Here ++ denotes the list append operation.

In order to prove this, we need definitions for length and for the append operation.

    length []     = 0              [LEN1]
    length (h:t)  = 1 + length t   [LEN2]

[] ++ list = list [APP1] (h:t) ++ list = h: (t ++ list) [APP2]

Here (h:t) denotes a list whose head is h and whose tail is t. Our proposition P(l) is that EQ is true for all lists M when L is l. We want to show that P(l) is true for all lists l. We will prove this by structural induction on lists.

First we will prove that P([]) is true; that is, EQ is true for all lists M when L happens to be the empty list []. Consider EQ:

         length (L ++ M) = length L     + length M
         length ([]++ M) = length []    + length M
         length       M  = length []    + length M   (by APP1)
         length       M  =      0       + length M   (by LEN1)
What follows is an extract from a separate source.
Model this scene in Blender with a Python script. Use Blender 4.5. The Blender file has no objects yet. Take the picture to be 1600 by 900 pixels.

So this part of the theorem is proved; EQ is true for all M, when L is [], because the left-hand side and the right-hand side are equal.
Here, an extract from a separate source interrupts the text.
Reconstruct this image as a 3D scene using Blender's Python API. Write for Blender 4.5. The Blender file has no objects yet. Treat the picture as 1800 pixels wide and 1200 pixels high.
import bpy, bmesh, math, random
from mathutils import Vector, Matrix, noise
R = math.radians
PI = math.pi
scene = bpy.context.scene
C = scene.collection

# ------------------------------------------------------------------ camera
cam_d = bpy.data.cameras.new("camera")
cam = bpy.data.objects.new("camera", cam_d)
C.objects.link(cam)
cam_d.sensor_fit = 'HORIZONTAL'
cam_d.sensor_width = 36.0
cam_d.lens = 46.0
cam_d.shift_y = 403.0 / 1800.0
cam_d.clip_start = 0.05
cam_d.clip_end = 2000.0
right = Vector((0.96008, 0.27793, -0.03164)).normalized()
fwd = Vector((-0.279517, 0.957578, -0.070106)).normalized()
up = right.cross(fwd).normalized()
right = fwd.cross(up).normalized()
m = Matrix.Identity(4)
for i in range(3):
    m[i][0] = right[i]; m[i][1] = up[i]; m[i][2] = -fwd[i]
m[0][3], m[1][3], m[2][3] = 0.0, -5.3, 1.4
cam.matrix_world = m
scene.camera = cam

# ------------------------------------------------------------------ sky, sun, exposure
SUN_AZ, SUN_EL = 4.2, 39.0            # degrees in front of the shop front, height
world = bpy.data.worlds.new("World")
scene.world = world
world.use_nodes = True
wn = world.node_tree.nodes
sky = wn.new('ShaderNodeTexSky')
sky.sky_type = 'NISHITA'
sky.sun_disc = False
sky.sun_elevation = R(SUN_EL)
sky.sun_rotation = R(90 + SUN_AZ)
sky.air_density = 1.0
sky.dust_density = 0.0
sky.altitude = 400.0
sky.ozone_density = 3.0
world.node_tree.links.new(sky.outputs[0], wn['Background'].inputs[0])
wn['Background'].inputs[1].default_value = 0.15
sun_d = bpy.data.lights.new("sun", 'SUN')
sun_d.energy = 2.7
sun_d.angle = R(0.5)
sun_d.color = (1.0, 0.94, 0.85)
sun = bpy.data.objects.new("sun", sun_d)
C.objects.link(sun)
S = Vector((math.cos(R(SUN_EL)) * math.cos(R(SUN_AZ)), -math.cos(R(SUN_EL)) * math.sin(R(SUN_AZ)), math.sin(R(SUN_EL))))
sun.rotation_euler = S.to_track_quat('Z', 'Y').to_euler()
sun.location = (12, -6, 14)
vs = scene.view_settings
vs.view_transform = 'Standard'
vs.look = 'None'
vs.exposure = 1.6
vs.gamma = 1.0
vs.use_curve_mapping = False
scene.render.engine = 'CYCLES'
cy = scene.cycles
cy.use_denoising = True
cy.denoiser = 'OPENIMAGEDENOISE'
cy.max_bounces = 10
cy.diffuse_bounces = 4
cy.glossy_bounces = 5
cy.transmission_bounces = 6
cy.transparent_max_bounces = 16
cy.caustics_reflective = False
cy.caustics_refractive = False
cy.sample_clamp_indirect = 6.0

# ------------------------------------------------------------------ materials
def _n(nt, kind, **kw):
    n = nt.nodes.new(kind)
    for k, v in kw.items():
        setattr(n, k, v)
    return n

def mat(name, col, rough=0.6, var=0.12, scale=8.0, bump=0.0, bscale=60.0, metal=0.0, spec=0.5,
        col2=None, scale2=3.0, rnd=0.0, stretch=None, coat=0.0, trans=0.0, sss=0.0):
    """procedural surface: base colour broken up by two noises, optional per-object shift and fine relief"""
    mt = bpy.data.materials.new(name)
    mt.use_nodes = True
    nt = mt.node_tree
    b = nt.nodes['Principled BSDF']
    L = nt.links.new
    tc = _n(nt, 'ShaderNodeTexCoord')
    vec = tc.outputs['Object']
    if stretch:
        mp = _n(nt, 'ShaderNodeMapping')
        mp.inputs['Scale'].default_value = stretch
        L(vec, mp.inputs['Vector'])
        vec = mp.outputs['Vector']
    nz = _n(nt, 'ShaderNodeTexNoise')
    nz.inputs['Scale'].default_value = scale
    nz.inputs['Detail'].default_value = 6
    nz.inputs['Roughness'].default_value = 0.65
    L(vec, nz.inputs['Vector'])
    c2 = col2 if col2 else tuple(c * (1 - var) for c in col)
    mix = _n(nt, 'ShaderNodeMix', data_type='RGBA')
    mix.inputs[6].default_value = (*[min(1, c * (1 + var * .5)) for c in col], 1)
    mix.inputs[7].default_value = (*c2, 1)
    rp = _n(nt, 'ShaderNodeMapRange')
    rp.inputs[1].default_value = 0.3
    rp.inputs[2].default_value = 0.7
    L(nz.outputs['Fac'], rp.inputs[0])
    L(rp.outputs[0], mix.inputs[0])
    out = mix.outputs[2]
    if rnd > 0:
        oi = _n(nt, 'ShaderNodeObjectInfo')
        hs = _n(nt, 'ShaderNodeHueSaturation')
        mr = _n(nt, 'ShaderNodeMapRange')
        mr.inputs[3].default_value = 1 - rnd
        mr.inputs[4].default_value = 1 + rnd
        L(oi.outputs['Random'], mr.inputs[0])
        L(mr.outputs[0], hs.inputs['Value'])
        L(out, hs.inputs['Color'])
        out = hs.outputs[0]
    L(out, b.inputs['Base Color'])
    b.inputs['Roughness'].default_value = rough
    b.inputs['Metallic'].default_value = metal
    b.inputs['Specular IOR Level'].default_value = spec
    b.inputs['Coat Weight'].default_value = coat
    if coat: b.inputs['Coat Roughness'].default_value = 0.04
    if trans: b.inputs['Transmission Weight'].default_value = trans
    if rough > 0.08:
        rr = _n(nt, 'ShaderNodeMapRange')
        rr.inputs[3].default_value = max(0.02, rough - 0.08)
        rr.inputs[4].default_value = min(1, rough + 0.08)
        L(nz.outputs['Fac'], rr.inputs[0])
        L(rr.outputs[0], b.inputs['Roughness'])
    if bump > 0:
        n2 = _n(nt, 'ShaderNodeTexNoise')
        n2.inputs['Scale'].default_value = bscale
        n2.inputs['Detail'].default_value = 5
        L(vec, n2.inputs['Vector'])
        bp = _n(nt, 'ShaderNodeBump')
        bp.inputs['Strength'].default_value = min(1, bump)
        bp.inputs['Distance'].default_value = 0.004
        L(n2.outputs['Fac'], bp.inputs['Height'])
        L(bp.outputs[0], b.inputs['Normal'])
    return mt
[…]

Now we wil prove P(l) when l is a nonempty list. Since l is nonempty, it has a head item, x, and a tail list, xs, so we can express it as (x:xs). The induction hypothesis is that EQ is true for all values of M when L is xs:

    length (xs ++ M) = length xs + length M        (hypothesis)
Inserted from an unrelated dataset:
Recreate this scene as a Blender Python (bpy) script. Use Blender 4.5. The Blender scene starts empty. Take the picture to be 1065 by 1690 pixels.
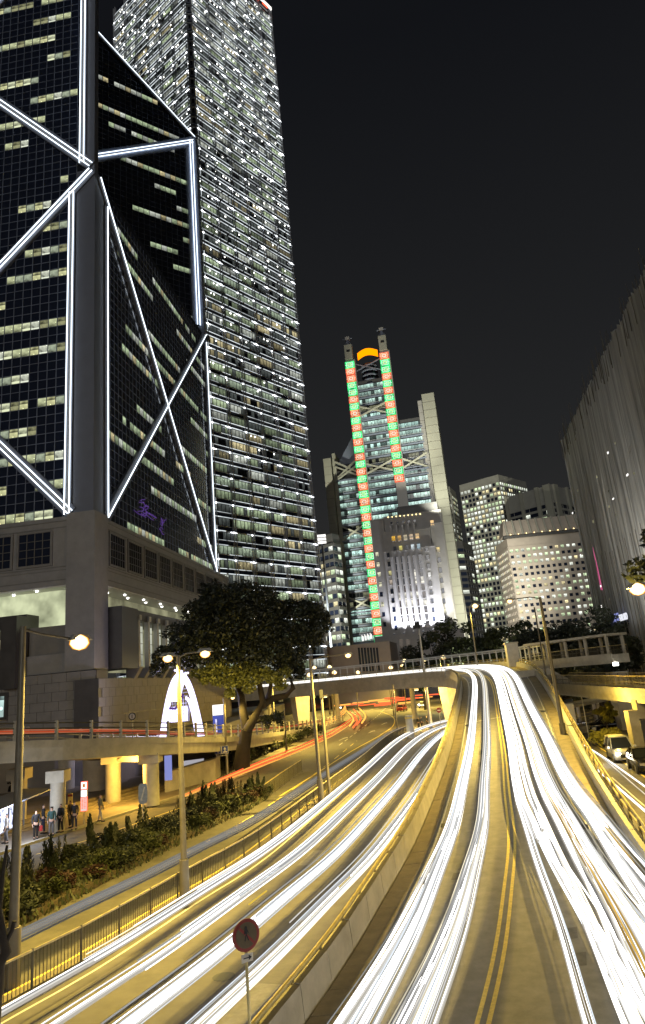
import bpy, bmesh, math, random
import numpy as np
from mathutils import Matrix, Vector
random.seed(7)
S = bpy.context.scene
COL = S.collection
R_ = math.radians

# ------------------------------------------------------------------ camera
CAMH = 8.0
FPX, CXP, CYP = 1142.0, 532.5, 800.0
PIT, ROL = R_(16.0), R_(5.2)
fw = np.array([0, math.cos(PIT), math.sin(PIT)])
r0 = np.array([1.0, 0, 0]); u0 = np.array([0, -math.sin(PIT), math.cos(PIT)])
rt = math.cos(ROL)*r0 - math.sin(ROL)*u0
up = math.sin(ROL)*r0 + math.cos(ROL)*u0
cam = bpy.data.cameras.new('camera'); camo = bpy.data.objects.new('camera', cam); COL.objects.link(camo)
camo.matrix_world = Matrix(((rt[0], up[0], -fw[0], 0), (rt[1], up[1], -fw[1], 0), (rt[2], up[2], -fw[2], CAMH), (0, 0, 0, 1)))
cam.sensor_fit = 'VERTICAL'; cam.sensor_height = 36; cam.lens = FPX/1690*36
cam.shift_y = -45/1690
cam.clip_end = 5000; cam.clip_start = .3
S.camera = camo

# ------------------------------------------------------------------ night sky, plus an added sun lamp standing in for city glow
w = bpy.data.worlds.new('World'); S.world = w; w.use_nodes = True
nt = w.node_tree; nt.nodes.clear()
out = nt.nodes.new('ShaderNodeOutputWorld'); bg = nt.nodes.new('ShaderNodeBackground')
sky = nt.nodes.new('ShaderNodeTexSky'); sky.sky_type = 'NISHITA'; sky.sun_disc = False
sky.sun_elevation = R_(38); sky.sun_rotation = R_(200)
tc = nt.nodes.new('ShaderNodeTexCoord'); sx = nt.nodes.new('ShaderNodeSeparateXYZ')
nt.links.new(tc.outputs['Generated'], sx.inputs[0])
rmp = nt.nodes.new('ShaderNodeValToRGB'); nt.links.new(sx.outputs['Z'], rmp.inputs[0])
e = rmp.color_ramp.elements
e[0].position = 0.0; e[0].color = (.029, .0275, .025, 1)
e[1].position = .75; e[1].color = (.0058, .0063, .0078, 1)
m_ = rmp.color_ramp.elements.new(.3); m_.color = (.0165, .0168, .0172, 1)
bg2 = nt.nodes.new('ShaderNodeBackground'); nt.links.new(rmp.outputs[0], bg2.inputs[0]); bg2.inputs[1].default_value = 1.0
nt.links.new(sky.outputs[0], bg.inputs[0]); bg.inputs[1].default_value = 0.00025
add = nt.nodes.new('ShaderNodeAddShader')
nt.links.new(bg.outputs[0], add.inputs[0]); nt.links.new(bg2.outputs[0], add.inputs[1]); nt.links.new(add.outputs[0], out.inputs[0])
sun = bpy.data.lights.new('city_glow', 'SUN'); sun.energy = .45; sun.angle = R_(18); sun.color = (1, .98, .95)
suno = bpy.data.objects.new('city_glow', sun); COL.objects.link(suno); suno.rotation_euler = (R_(80), 0, R_(-10))
S.view_settings.view_transform = 'Standard'; S.view_settings.look = 'None'
S.view_settings.exposure = 0; S.view_settings.gamma = 1; S.view_settings.use_curve_mapping = False
S.render.engine = 'CYCLES'
S.cycles.use_denoising = True; S.cycles.max_bounces = 5; S.cycles.diffuse_bounces = 2; S.cycles.glossy_bounces = 3
S.cycles.sample_clamp_indirect = 4; S.cycles.caustics_reflective = False; S.cycles.caustics_refractive = False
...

We would like to show that if this is the case, then EQ is also true for all values of M when L is a list x:xs whose tail is xs. We proceed as before:

    length (L ++ M)      = length L      + length M   
    length ((x:xs)++ M)  = length (x:xs) + length M
    length (x:(xs ++ M)) = length (x:xs) + length M   (by APP2)
    1 + length (xs ++ M) = length (x:xs) + length M   (by LEN2)
    1 + length (xs ++ M) = 1 + length xs + length M   (by LEN2)
        length (xs ++ M) =     length xs + length M

As this is just the induction hypothesis, we're done.

Well-Ordering

Just as standard mathematical induction is equivalent to the well-ordering principle, structural induction is also equivalent to a well-ordering principle. If the set of all structures of a certain kind admits a well-founded partial order, then every nonempty subset must have a minimal element. (This is the definition of "well-founded".) The significance of the lemma in this context is that it allows us to deduce that if there are any counterexamples to the theorem we want to prove, then there must be a minimal counterexample. If we can show the existence of the minimal counterexample implies an even smaller counterexample, we have a contradiction (since the minimal counterexample isn't minimal) and so the set of counterexamples must be empty.

As an example of this type of argument, consider the set of all binary trees. We will show that the number of leaves in a binary tree is one more than the number of interior nodes. Suppose there is a counterexample; then there must exist one with the minimal possible number of interior nodes. This counterexample, C, has n interior nodes and l leaves, where n+1 ≠ l. Moreover, C must be nontrivial, because the trivial tree has n = 0 and l = 1 and is therefore not a counterexample. C therefore has at least leaf whose parent node is an interior node. Delete this leaf and its parent from the tree, promoting the leaf's sibling node to the position formerly occupied by its parent. This reduces both n and l by 1, so the new tree also has n+1 ≠ l and is therefore a smaller counterexample. But by hypothesis, C was already the smallest counterexample; therefore, the supposition that there were any counterexamples to begin with must have been false. The partial ordering implied by 'smaller' here is the one that says that S < T whenever S has fewer nodes than T.

Structural recursion

Structural recursion bears the same relationship to structural induction as ordinary recursion bears to ordinary mathematical induction.